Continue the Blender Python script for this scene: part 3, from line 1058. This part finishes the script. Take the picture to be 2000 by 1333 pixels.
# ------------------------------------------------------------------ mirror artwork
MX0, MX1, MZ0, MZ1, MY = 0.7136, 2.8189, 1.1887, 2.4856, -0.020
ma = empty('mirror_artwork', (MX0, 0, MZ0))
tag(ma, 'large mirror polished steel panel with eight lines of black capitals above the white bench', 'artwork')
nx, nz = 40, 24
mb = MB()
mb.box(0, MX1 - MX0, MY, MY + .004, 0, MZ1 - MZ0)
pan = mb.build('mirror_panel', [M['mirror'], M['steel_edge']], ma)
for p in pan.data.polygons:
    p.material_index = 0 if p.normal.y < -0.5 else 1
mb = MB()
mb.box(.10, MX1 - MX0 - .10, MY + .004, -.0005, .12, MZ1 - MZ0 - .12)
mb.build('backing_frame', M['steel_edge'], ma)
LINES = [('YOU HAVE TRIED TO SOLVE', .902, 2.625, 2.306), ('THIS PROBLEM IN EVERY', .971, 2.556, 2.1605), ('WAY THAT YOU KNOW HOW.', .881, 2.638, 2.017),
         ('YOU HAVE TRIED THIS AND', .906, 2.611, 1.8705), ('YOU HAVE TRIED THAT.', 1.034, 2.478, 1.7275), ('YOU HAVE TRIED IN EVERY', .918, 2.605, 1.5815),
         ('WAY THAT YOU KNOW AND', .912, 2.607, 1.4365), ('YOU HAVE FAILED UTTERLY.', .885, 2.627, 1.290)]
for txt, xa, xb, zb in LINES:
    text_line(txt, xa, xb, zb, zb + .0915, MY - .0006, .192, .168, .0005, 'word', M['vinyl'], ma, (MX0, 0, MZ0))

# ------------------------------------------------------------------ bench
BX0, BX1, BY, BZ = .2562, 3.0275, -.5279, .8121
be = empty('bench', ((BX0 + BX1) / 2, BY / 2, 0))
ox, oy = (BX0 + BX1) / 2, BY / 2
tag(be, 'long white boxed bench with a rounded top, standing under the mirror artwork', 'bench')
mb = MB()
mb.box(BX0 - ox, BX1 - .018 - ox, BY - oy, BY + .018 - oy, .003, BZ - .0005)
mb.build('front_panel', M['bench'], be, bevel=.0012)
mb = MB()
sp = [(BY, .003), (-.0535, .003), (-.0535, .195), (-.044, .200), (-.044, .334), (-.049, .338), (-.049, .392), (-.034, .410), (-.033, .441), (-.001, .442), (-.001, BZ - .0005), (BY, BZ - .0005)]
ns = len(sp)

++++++

__WHAT THIS TASK INVOLVES__. Using the listing above, retype each line exactly.

__SOLUTION TO THIS PROBLEM__.
Continue the Blender Python script for this scene: part 3, from line 1058. This part finishes the script. Take the picture to be 2000 by 1333 pixels.
# ------------------------------------------------------------------ mirror artwork
MX0, MX1, MZ0, MZ1, MY = 0.7136, 2.8189, 1.1887, 2.4856, -0.020
ma = empty('mirror_artwork', (MX0, 0, MZ0))
tag(ma, 'large mirror polished steel panel with eight lines of black capitals above the white bench', 'artwork')
nx, nz = 40, 24
mb = MB()
mb.box(0, MX1 - MX0, MY, MY + .004, 0, MZ1 - MZ0)
pan = mb.build('mirror_panel', [M['mirror'], M['steel_edge']], ma)
for p in pan.data.polygons:
    p.material_index = 0 if p.normal.y < -0.5 else 1
mb = MB()
mb.box(.10, MX1 - MX0 - .10, MY + .004, -.0005, .12, MZ1 - MZ0 - .12)
mb.build('backing_frame', M['steel_edge'], ma)
LINES = [('YOU HAVE TRIED TO SOLVE', .902, 2.625, 2.306), ('THIS PROBLEM IN EVERY', .971, 2.556, 2.1605), ('WAY THAT YOU KNOW HOW.', .881, 2.638, 2.017),
         ('YOU HAVE TRIED THIS AND', .906, 2.611, 1.8705), ('YOU HAVE TRIED THAT.', 1.034, 2.478, 1.7275), ('YOU HAVE TRIED IN EVERY', .918, 2.605, 1.5815),
         ('WAY THAT YOU KNOW AND', .912, 2.607, 1.4365), ('YOU HAVE FAILED UTTERLY.', .885, 2.627, 1.290)]
for txt, xa, xb, zb in LINES:
    text_line(txt, xa, xb, zb, zb + .0915, MY - .0006, .192, .168, .0005, 'word', M['vinyl'], ma, (MX0, 0, MZ0))

# ------------------------------------------------------------------ bench
BX0, BX1, BY, BZ = .2562, 3.0275, -.5279, .8121
be = empty('bench', ((BX0 + BX1) / 2, BY / 2, 0))
ox, oy = (BX0 + BX1) / 2, BY / 2
tag(be, 'long white boxed bench with a rounded top, standing under the mirror artwork', 'bench')
mb = MB()
mb.box(BX0 - ox, BX1 - .018 - ox, BY - oy, BY + .018 - oy, .003, BZ - .0005)
mb.build('front_panel', M['bench'], be, bevel=.0012)
mb = MB()
sp = [(BY, .003), (-.0535, .003), (-.0535, .195), (-.044, .200), (-.044, .334), (-.049, .338), (-.049, .392), (-.034, .410), (-.033, .441), (-.001, .442), (-.001, BZ - .0005), (BY, BZ - .0005)]
ns = len(sp)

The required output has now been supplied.